⟨

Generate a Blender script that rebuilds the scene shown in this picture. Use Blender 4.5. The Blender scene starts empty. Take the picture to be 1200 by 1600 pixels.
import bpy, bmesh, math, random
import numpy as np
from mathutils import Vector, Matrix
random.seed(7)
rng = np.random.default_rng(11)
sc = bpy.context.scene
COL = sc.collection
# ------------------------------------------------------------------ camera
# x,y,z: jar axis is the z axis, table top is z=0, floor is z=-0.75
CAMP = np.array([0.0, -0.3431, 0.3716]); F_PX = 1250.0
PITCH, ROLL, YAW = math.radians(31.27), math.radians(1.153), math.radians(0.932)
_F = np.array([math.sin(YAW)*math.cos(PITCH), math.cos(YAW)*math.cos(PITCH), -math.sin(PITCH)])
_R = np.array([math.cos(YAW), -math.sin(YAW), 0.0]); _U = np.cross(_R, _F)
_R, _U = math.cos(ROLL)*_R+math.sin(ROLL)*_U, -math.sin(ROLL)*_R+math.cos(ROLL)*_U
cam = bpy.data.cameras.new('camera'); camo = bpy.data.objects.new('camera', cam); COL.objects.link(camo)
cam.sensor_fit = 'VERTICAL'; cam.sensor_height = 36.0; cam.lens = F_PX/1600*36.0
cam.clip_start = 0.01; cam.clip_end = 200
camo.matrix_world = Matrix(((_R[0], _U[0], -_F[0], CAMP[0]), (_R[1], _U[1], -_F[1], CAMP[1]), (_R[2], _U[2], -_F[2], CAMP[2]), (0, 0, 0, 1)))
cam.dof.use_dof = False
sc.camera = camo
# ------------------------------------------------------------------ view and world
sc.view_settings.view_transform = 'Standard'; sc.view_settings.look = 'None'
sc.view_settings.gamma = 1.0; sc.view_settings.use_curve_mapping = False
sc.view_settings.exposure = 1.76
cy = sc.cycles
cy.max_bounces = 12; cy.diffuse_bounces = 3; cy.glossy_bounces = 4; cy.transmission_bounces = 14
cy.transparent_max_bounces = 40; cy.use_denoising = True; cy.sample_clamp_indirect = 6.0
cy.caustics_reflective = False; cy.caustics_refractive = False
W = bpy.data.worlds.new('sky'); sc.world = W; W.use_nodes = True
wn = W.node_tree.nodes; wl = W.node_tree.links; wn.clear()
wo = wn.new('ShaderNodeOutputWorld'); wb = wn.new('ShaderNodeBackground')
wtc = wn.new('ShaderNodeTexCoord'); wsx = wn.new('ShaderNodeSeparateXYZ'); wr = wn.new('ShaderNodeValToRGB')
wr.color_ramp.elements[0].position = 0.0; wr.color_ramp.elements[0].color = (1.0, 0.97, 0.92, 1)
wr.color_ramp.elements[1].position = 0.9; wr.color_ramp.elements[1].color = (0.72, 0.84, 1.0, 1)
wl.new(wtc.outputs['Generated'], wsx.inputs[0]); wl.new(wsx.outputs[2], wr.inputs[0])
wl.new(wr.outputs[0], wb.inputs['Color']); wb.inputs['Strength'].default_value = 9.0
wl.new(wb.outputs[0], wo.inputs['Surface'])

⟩

Aim
Repeat the whole listing exactly, keeping every line intact.

Final result
Generate a Blender script that rebuilds the scene shown in this picture. Use Blender 4.5. The Blender scene starts empty. Take the picture to be 1200 by 1600 pixels.
import bpy, bmesh, math, random
import numpy as np
from mathutils import Vector, Matrix
random.seed(7)
rng = np.random.default_rng(11)
sc = bpy.context.scene
COL = sc.collection
# ------------------------------------------------------------------ camera
# x,y,z: jar axis is the z axis, table top is z=0, floor is z=-0.75
CAMP = np.array([0.0, -0.3431, 0.3716]); F_PX = 1250.0
PITCH, ROLL, YAW = math.radians(31.27), math.radians(1.153), math.radians(0.932)
_F = np.array([math.sin(YAW)*math.cos(PITCH), math.cos(YAW)*math.cos(PITCH), -math.sin(PITCH)])
_R = np.array([math.cos(YAW), -math.sin(YAW), 0.0]); _U = np.cross(_R, _F)
_R, _U = math.cos(ROLL)*_R+math.sin(ROLL)*_U, -math.sin(ROLL)*_R+math.cos(ROLL)*_U
cam = bpy.data.cameras.new('camera'); camo = bpy.data.objects.new('camera', cam); COL.objects.link(camo)
cam.sensor_fit = 'VERTICAL'; cam.sensor_height = 36.0; cam.lens = F_PX/1600*36.0
cam.clip_start = 0.01; cam.clip_end = 200
camo.matrix_world = Matrix(((_R[0], _U[0], -_F[0], CAMP[0]), (_R[1], _U[1], -_F[1], CAMP[1]), (_R[2], _U[2], -_F[2], CAMP[2]), (0, 0, 0, 1)))
cam.dof.use_dof = False
sc.camera = camo
# ------------------------------------------------------------------ view and world
sc.view_settings.view_transform = 'Standard'; sc.view_settings.look = 'None'
sc.view_settings.gamma = 1.0; sc.view_settings.use_curve_mapping = False
sc.view_settings.exposure = 1.76
cy = sc.cycles
cy.max_bounces = 12; cy.diffuse_bounces = 3; cy.glossy_bounces = 4; cy.transmission_bounces = 14
cy.transparent_max_bounces = 40; cy.use_denoising = True; cy.sample_clamp_indirect = 6.0
cy.caustics_reflective = False; cy.caustics_refractive = False
W = bpy.data.worlds.new('sky'); sc.world = W; W.use_nodes = True
wn = W.node_tree.nodes; wl = W.node_tree.links; wn.clear()
wo = wn.new('ShaderNodeOutputWorld'); wb = wn.new('ShaderNodeBackground')
wtc = wn.new('ShaderNodeTexCoord'); wsx = wn.new('ShaderNodeSeparateXYZ'); wr = wn.new('ShaderNodeValToRGB')
wr.color_ramp.elements[0].position = 0.0; wr.color_ramp.elements[0].color = (1.0, 0.97, 0.92, 1)
wr.color_ramp.elements[1].position = 0.9; wr.color_ramp.elements[1].color = (0.72, 0.84, 1.0, 1)
wl.new(wtc.outputs['Generated'], wsx.inputs[0]); wl.new(wsx.outputs[2], wr.inputs[0])
wl.new(wr.outputs[0], wb.inputs['Color']); wb.inputs['Strength'].default_value = 9.0
wl.new(wb.outputs[0], wo.inputs['Surface'])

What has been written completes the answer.